Monday, September 21, 2009

Robert Bly: More Dialogues


ROBERT BLY: "How amazed I am after working hard in the afternoon that when I sit down at the table with my elbows touching the elbows of my children. So much love flows out and around in circles.

ROBERT BLY: More of the fathers are dying each day. It's time for the sons and the daughters. Bits of darkness are gathering around them. And the bits of darkness appear as flakes of light.

ROBERT BLY: A GATHERING OF MEN: It is a massive masculine shadow, 50 males sitting together in halls or crowded room lifting something indistinct up into the resonating night.

ROBERT BLY: My ego is stubborn often drunk, impolite, my loving finely sensitive, impatient, confused. Please take messages from one to the other.

ROBERT BLY: Walt Whitman does everything. And whenever you have a person in another culture like India who is trying to make us understand what religious life is like in India, they quote Whitman.

When he begins calling out his beautiful list of people that he loves and things that he loves, the divine always comes into it in some way. So you just feel he is pretending to write about human beings. Maybe he's some sort of messenger from god.

ROBERT BLY: "I lived my life enjoying orbits. Which move out over the things of the world. I have wandered into space for hours, passing through dark fires. And I have gone to the deserts of the hottest places, to the landscape of zeroes. And I can't tell if this joy is from the body or the soul or a third place."

Well, that's very good you find that because when you say, "What is the divine," it's much simpler to say there is the body, then there's the soul and then there's a third place.

ROBERT BLY: So plunge into the truth, find out who the teacher is, believe in the great sound. Kabir says this, when the guest is being searched for - see they don't use the word "God". Capital G, "Guest". When the Guest is being searched for, it's the intensity of the longing for the Guest that does all the work. Then he says, "Look at me and you'll see a slave of that intensity." So he's the first one that I ever went into who wrote true religious ones.

ROBERT BLY: Poetry will not stop a war. No, it's never been able to do anything of that sort. It merely speaks to the soul, so the soul can remember -- so it's quite proper to have all the poems against the war. And it's proper not to be disappointed if nothing changes. Would you like me to read the poem I have against — this is probably the first poem written against the Iraq War in August of 2002.

ROBERT BLY: Yes. Isn't that amazing that it's happening again that the people in Washington are not suffering at all, but the ones who are suffering are those young men who had a bad education and needed to escape somehow from the tramp of American life, and so they go there and get their legs and arms blown off?

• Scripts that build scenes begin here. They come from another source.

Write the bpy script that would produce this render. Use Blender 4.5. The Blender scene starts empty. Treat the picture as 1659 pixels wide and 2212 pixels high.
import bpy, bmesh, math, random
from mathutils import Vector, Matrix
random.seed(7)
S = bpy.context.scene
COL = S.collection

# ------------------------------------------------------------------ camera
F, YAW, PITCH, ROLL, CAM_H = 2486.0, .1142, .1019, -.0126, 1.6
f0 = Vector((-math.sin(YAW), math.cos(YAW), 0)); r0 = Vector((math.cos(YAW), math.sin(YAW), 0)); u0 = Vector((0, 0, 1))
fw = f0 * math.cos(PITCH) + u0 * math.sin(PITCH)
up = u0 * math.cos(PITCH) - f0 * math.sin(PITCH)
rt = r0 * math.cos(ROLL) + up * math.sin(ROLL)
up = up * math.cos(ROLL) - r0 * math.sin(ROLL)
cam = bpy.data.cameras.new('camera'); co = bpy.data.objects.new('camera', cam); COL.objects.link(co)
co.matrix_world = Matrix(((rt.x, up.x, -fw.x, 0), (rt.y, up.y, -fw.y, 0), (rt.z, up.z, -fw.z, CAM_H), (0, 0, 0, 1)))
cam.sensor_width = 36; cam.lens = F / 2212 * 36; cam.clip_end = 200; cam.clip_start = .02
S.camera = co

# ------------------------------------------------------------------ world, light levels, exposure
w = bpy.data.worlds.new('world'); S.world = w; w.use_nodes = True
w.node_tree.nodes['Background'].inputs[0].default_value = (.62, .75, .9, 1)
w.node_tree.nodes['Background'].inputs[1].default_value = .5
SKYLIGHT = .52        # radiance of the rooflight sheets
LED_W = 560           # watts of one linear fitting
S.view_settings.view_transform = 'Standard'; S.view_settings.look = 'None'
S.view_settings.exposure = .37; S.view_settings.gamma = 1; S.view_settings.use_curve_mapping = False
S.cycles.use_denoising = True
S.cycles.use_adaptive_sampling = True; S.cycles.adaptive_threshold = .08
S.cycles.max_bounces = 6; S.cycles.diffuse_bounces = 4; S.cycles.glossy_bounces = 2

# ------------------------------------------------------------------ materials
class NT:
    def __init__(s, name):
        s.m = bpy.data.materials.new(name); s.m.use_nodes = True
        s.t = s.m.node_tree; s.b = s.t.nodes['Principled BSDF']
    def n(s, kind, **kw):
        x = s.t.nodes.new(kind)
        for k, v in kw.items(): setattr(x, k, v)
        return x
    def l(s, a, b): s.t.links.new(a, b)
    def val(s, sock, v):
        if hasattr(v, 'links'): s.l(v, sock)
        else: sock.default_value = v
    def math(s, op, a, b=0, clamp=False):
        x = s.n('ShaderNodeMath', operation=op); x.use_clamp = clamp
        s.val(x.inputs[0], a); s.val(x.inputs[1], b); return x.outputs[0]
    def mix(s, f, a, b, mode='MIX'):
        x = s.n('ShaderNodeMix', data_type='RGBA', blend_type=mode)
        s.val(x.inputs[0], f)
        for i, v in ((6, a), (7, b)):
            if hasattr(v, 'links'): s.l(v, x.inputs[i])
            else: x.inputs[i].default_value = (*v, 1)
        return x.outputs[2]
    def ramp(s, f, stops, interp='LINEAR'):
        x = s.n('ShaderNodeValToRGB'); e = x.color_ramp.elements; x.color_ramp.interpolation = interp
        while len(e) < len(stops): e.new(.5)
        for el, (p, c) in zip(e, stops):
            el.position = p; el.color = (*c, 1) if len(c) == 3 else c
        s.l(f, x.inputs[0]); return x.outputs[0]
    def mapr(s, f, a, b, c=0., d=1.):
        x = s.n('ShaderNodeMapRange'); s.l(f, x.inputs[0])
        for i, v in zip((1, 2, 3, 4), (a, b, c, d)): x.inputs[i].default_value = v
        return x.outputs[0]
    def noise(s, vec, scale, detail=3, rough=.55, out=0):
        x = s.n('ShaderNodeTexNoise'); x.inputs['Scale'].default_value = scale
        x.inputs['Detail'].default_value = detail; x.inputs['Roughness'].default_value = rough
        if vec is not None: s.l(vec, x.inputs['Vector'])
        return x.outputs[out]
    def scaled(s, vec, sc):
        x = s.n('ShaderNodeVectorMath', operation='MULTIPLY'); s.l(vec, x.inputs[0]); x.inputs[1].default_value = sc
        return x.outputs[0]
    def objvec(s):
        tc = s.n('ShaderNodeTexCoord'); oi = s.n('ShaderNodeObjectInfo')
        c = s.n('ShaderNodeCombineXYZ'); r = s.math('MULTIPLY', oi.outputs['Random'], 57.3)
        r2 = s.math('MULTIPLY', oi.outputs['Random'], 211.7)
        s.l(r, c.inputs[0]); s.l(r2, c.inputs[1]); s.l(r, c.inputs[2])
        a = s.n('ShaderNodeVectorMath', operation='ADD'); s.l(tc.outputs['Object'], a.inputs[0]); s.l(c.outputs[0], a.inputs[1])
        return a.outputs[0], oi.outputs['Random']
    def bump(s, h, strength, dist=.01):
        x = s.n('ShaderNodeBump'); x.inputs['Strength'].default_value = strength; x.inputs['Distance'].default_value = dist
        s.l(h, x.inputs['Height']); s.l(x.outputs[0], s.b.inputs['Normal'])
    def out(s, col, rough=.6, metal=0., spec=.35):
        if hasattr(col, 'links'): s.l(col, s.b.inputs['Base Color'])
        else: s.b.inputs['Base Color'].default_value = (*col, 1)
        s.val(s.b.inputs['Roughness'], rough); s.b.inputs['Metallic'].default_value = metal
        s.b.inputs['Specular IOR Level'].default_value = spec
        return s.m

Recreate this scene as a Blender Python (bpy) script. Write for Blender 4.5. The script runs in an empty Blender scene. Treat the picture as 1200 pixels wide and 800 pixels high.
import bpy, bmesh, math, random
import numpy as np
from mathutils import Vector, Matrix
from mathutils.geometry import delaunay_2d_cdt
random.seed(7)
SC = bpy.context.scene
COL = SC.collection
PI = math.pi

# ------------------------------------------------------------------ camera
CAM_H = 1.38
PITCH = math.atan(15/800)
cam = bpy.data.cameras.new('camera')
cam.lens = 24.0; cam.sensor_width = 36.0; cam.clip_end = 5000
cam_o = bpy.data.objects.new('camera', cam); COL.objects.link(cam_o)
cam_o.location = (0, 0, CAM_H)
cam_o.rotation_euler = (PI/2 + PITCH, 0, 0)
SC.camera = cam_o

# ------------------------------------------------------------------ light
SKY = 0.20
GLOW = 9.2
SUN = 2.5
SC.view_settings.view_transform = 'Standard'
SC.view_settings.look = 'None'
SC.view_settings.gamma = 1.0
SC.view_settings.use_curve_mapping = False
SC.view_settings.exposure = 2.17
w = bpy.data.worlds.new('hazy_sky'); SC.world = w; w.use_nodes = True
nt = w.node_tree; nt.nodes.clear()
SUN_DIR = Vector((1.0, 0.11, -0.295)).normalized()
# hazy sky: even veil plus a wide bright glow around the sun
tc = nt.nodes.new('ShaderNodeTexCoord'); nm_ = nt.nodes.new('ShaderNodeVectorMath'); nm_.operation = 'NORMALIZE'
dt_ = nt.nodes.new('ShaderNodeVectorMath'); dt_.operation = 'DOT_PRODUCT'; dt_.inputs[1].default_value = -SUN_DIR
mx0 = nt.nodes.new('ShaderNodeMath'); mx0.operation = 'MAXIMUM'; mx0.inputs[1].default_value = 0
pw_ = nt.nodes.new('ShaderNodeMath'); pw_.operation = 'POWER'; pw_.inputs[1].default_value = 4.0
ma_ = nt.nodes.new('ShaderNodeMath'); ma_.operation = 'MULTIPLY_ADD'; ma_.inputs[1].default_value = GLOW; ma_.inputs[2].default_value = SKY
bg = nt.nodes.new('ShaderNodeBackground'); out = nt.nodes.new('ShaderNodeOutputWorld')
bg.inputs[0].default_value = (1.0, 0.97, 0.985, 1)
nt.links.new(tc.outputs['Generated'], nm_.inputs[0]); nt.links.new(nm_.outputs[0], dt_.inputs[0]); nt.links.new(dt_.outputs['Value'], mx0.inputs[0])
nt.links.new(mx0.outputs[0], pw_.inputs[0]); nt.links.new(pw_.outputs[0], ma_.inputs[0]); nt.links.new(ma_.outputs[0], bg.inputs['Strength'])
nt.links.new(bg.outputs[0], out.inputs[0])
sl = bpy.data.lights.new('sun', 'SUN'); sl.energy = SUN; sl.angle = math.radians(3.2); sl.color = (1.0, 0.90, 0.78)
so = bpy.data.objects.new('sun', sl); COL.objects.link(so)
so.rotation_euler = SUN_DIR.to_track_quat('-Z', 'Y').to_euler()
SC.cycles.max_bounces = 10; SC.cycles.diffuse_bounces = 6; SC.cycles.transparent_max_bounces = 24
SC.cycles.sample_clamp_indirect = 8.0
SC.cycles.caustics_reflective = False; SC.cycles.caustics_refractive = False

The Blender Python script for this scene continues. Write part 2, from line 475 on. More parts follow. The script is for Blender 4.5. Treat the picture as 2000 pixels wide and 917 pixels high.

ROBERT BLY: You'd bring the poets into the heart, instead of having them in your head in graduate school. And that's what you do with children. You bring children in, and they get associated with the heart when they're very small, and then they can feel it all through their lives.

ROBERT BLY: "More and more I've learned to respect the power of the phrase, the greedy soul. We all understand what is hinted after that phrase. It's the purpose of the United Nations is to check the greedy soul in nations. It's the purpose of police to check the greedy soul in people. We know our soul has enormous abilities in worship, in intuition, coming to us from a very ancient past. But the greedy part of the soul, what the Muslims call the "nafs," also receives its energy from a very ancient past. The "nafs" is the covetous, desirous, shameless energy that steals food from neighboring tribes, wants what it wants and is willing to destroy to anyone who receives more good things than itself. In the writer, it wants praise."

I wrote these three lines. "I love very close to my greedy soul. When I see a book published 2000 years ago, I check to see if my name is mentioned." This is really true. I've really done that. Yes, I've said that. So, in writers, the "nafs" often enter in the issue of how much-- do people love me? How much people are reading my books? Do people write about me? Do you understand that? It probably affects you too in that way.

ROBERT BLY: Yup. "Think in ways you've never thought before. If a phone rings, think of it as carrying a message that's larger than anything you've ever heard, vaster than 100 lines of Yeats. Think that someone may bring a bear to your door. May be wounded or deranged. And think that a moose has risen out of the lake and he is carrying on his antlers a child of your own whom you've never seen. When someone knocks on the door, think that he's about to give you something large, tell you you're forgiven, or that it's not necessary to work all the time, or that it's been decided that if you lie down, no one will die."

ROBERT BLY: I'll do one more here. Stealing sugar from the castle, this has the word joy. We are poor students who stay after school to study joy. We are like those birds in the Indian mountains. I'm a widow whose child is her only joy. The only thing I hold in my ant-like head is the builder's plan on the castle of sugar. Just to steal one grain of sugar is a joy.

ROBERT BLY: That's right. And that wonderful energy that you can see in a human face even when walking down the street. In New York you see this incredible energy that's inside there and is being blocked all the time by family and business and all of that. But it's still there--circling around God, around the ancient tower. And I have been circling for a thousand years. And I still don't know if I am a falcon, which means someone who goes in and grabs things and steals them, or a storm. Storms circle too. Or a great song. Well, we both hope that we're great songs.